Discussion Questions
-
On moral vs. technical arguments. Peters made a moral argument (Mercator is colonialist) that turned out to be influential despite his technical work being questionable. Are moral arguments about cartography ever sufficient, or do they need to be accompanied by technical rigor?
-
On citing prior work. Peters claimed his map as new when it was essentially the Gall projection from 1855. How should visualization practitioners balance credit for rediscovery with credit for original invention? Does it matter in this case?
-
On convention inertia. Mercator persists on Google Maps despite 400 years of known problems. Why has the shift to equal-area projections not extended to web mapping? What would it take?
-
On reader prior knowledge. A reader used to Mercator may find Gall-Peters confusing. Is that a problem for the map maker, or is the confusion productive?
-
On the Gall-Peters legacy. The specific Gall-Peters projection is rare today, but the underlying cause (use equal-area for global comparisons) is mainstream. Is this a win for Peters, even if his specific map is not dominant?
-
On your own projection choices. The next time you make a world map, which projection will you choose and why? How does the Gall-Peters history shape your decision?
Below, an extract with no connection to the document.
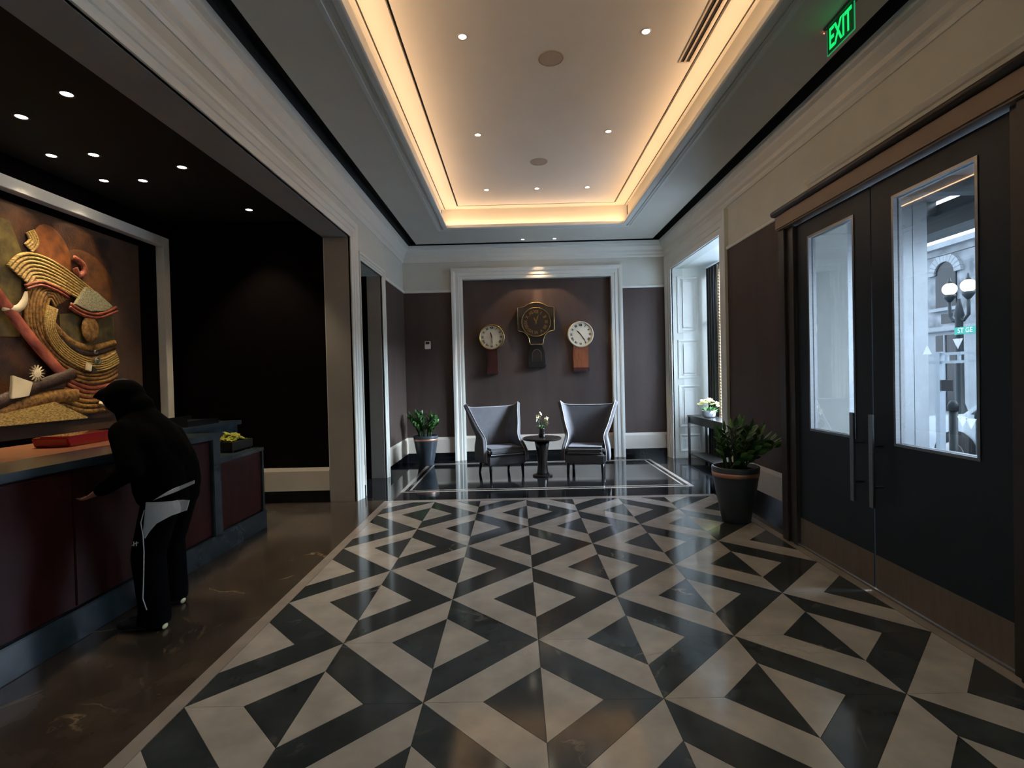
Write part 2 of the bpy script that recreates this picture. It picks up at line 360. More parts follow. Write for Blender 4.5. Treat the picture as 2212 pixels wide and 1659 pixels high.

The Gall-Peters controversy is an unusual case in visualization: a politically-motivated technical debate that played out in newspapers, political organizations, and academic journals over three decades. It reminds us that maps are not neutral and that choices about cartographic design have consequences that extend beyond the visual. The cause Peters championed — equal-area projection for global comparisons — has largely succeeded in professional contexts, even if the specific map he promoted has faded. When you choose a projection for your own maps, you are participating in a centuries-long conversation about how to represent the world on a flat page, and the choice is always at least partly political, whether you intend it to be or not.